== TASK TO COMPLETE ==
Reproduce the listing below without changes, except that pictures are left out.
※
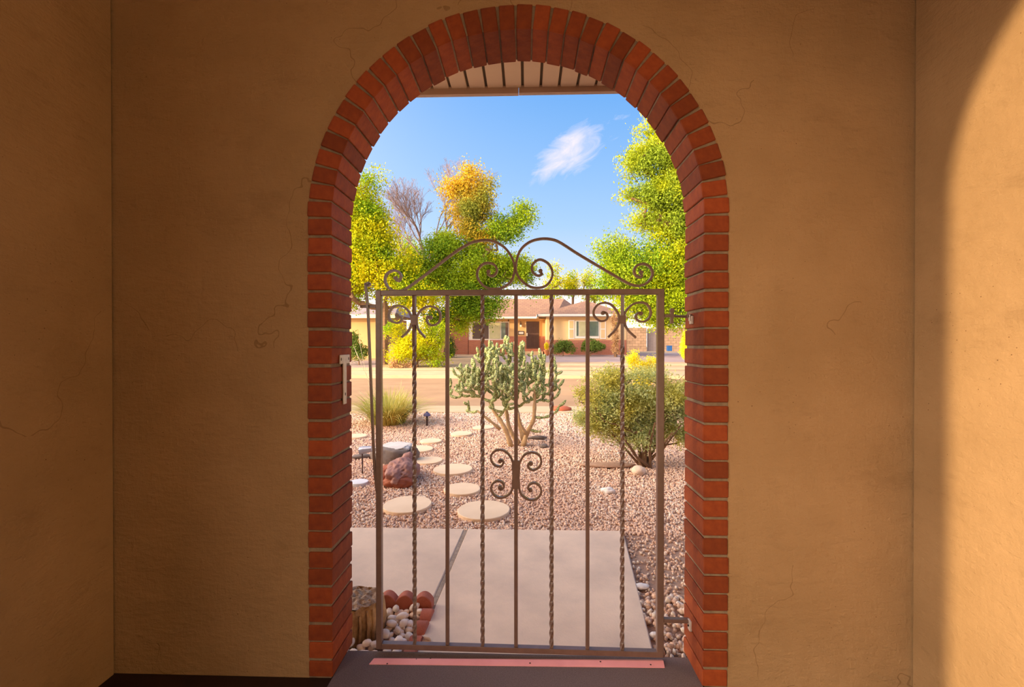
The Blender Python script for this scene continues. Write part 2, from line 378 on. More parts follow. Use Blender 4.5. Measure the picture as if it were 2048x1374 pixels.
def block_mat(name, c1, c2, mort, bw, bh, ax='XZ', msz=.02, rough=.9):
    m = M(name, c1, rough=rough); n = m.node_tree.nodes; l = m.node_tree.links
    tc = n.new('ShaderNodeTexCoord'); mp = n.new('ShaderNodeMapping'); l.new(tc.outputs['Object'], mp.inputs[0])
    mp.inputs['Rotation'].default_value = (R(90), 0, 0) if ax == 'XZ' else (R(90), 0, R(90))
    br = n.new('ShaderNodeTexBrick'); l.new(mp.outputs[0], br.inputs[0])
    br.inputs['Color1'].default_value = (*c1, 1); br.inputs['Color2'].default_value = (*c2, 1); br.inputs['Mortar'].default_value = (*mort, 1)
    br.inputs['Scale'].default_value = 1; br.inputs['Brick Width'].default_value = bw; br.inputs['Row Height'].default_value = bh; br.inputs['Mortar Size'].default_value = msz*.5
    l.new(br.outputs[0], n['Principled BSDF'].inputs['Base Color']); return m
m_hbrick = block_mat('house_brick', (.50, .17, .10), (.42, .135, .085), (.40, .24, .17), .3, .09)
m_block = block_mat('block_wall', (.68, .45, .28), (.60, .40, .26), (.46, .30, .2), .42, .21)
m_roof = block_mat('shingles', (.44, .25, .15), (.36, .20, .13), (.26, .15, .11), .35, .16, msz=.03)

YEL = [(.66, .62, .008), (.78, .68, .01), (.52, .56, .01), (.84, .66, .015), (.36, .46, .01)]
GRN = [(.16, .32, .02), (.26, .42, .02), (.10, .22, .015), (.40, .50, .02), (.20, .34, .04)]
m_leaf_y = M('leaf_yellow', None, (.26, .42, .015), island=YEL, nscale=.55, trans=.28, rough=.6, spec=.08)
m_leaf_g = M('leaf_green', None, (.36, .46, .012), island=GRN, nscale=.42, trans=.28, rough=.6, spec=.08)
m_leaf_o = M('leaf_gold', None, (.30, .33, .05), island=[(.72, .46, .03), (.80, .52, .05), (.62, .42, .03), (.50, .40, .04)], nscale=.6, trans=.28, rough=.6, spec=.08)
m_leaf_r = M('leaf_yellow_green', None, (.26, .36, .03), island=[(.56, .60, .01), (.68, .68, .01), (.42, .52, .01), (.76, .68, .015), (.30, .42, .015)], nscale=.5, trans=.28, rough=.6, spec=.08)
m_leaf_h = M('hedge_leaf', None, None, island=[(.14, .22, .03), (.20, .29, .04), (.10, .16, .02), (.26, .33, .05)], trans=.3, rough=.6)
m_leaf_s = M('sage_leaf', None, (.66, .60, .12), island=[(.60, .68, .30), (.70, .76, .40), (.48, .56, .20), (.82, .80, .34), (.52, .54, .16)], nscale=3.0, trans=.35, rough=.7, spec=.1)
m_bloom = M('yellow_bloom', None, None, island=[(.92, .80, .02), (.95, .86, .08), (.80, .70, .02)], trans=.5, rough=.7, spec=.1)
m_grass = M('grass_blade', None, (.62, .50, .12), island=[(.50, .52, .08), (.74, .68, .16), (.22, .27, .05), (.90, .80, .32), (.34, .40, .07)], nscale=2.5, trans=.4, rough=.7)
m_dry = M('dry_brush', None, None, island=[(.62, .36, .16), (.52, .30, .18), (.72, .46, .16), (.44, .28, .2)], trans=.2, rough=.9)

# ------------------------------------------------------------------ porch shell
RO, RI, ZC = .766, .676, 1.705
XL, XR, ZTOP, TH = -1.508, 1.414, 3.1, .194
XFL, XFR = -6.5, 3.6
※
== TASK ANSWER ==
The Blender Python script for this scene continues. Write part 2, from line 378 on. More parts follow. Use Blender 4.5. Measure the picture as if it were 2048x1374 pixels.
def block_mat(name, c1, c2, mort, bw, bh, ax='XZ', msz=.02, rough=.9):
    m = M(name, c1, rough=rough); n = m.node_tree.nodes; l = m.node_tree.links
    tc = n.new('ShaderNodeTexCoord'); mp = n.new('ShaderNodeMapping'); l.new(tc.outputs['Object'], mp.inputs[0])
    mp.inputs['Rotation'].default_value = (R(90), 0, 0) if ax == 'XZ' else (R(90), 0, R(90))
    br = n.new('ShaderNodeTexBrick'); l.new(mp.outputs[0], br.inputs[0])
    br.inputs['Color1'].default_value = (*c1, 1); br.inputs['Color2'].default_value = (*c2, 1); br.inputs['Mortar'].default_value = (*mort, 1)
    br.inputs['Scale'].default_value = 1; br.inputs['Brick Width'].default_value = bw; br.inputs['Row Height'].default_value = bh; br.inputs['Mortar Size'].default_value = msz*.5
    l.new(br.outputs[0], n['Principled BSDF'].inputs['Base Color']); return m
m_hbrick = block_mat('house_brick', (.50, .17, .10), (.42, .135, .085), (.40, .24, .17), .3, .09)
m_block = block_mat('block_wall', (.68, .45, .28), (.60, .40, .26), (.46, .30, .2), .42, .21)
m_roof = block_mat('shingles', (.44, .25, .15), (.36, .20, .13), (.26, .15, .11), .35, .16, msz=.03)

YEL = [(.66, .62, .008), (.78, .68, .01), (.52, .56, .01), (.84, .66, .015), (.36, .46, .01)]
GRN = [(.16, .32, .02), (.26, .42, .02), (.10, .22, .015), (.40, .50, .02), (.20, .34, .04)]
m_leaf_y = M('leaf_yellow', None, (.26, .42, .015), island=YEL, nscale=.55, trans=.28, rough=.6, spec=.08)
m_leaf_g = M('leaf_green', None, (.36, .46, .012), island=GRN, nscale=.42, trans=.28, rough=.6, spec=.08)
m_leaf_o = M('leaf_gold', None, (.30, .33, .05), island=[(.72, .46, .03), (.80, .52, .05), (.62, .42, .03), (.50, .40, .04)], nscale=.6, trans=.28, rough=.6, spec=.08)
m_leaf_r = M('leaf_yellow_green', None, (.26, .36, .03), island=[(.56, .60, .01), (.68, .68, .01), (.42, .52, .01), (.76, .68, .015), (.30, .42, .015)], nscale=.5, trans=.28, rough=.6, spec=.08)
m_leaf_h = M('hedge_leaf', None, None, island=[(.14, .22, .03), (.20, .29, .04), (.10, .16, .02), (.26, .33, .05)], trans=.3, rough=.6)
m_leaf_s = M('sage_leaf', None, (.66, .60, .12), island=[(.60, .68, .30), (.70, .76, .40), (.48, .56, .20), (.82, .80, .34), (.52, .54, .16)], nscale=3.0, trans=.35, rough=.7, spec=.1)
m_bloom = M('yellow_bloom', None, None, island=[(.92, .80, .02), (.95, .86, .08), (.80, .70, .02)], trans=.5, rough=.7, spec=.1)
m_grass = M('grass_blade', None, (.62, .50, .12), island=[(.50, .52, .08), (.74, .68, .16), (.22, .27, .05), (.90, .80, .32), (.34, .40, .07)], nscale=2.5, trans=.4, rough=.7)
m_dry = M('dry_brush', None, None, island=[(.62, .36, .16), (.52, .30, .18), (.72, .46, .16), (.44, .28, .2)], trans=.2, rough=.9)

# ------------------------------------------------------------------ porch shell
RO, RI, ZC = .766, .676, 1.705
XL, XR, ZTOP, TH = -1.508, 1.414, 3.1, .194
XFL, XFR = -6.5, 3.6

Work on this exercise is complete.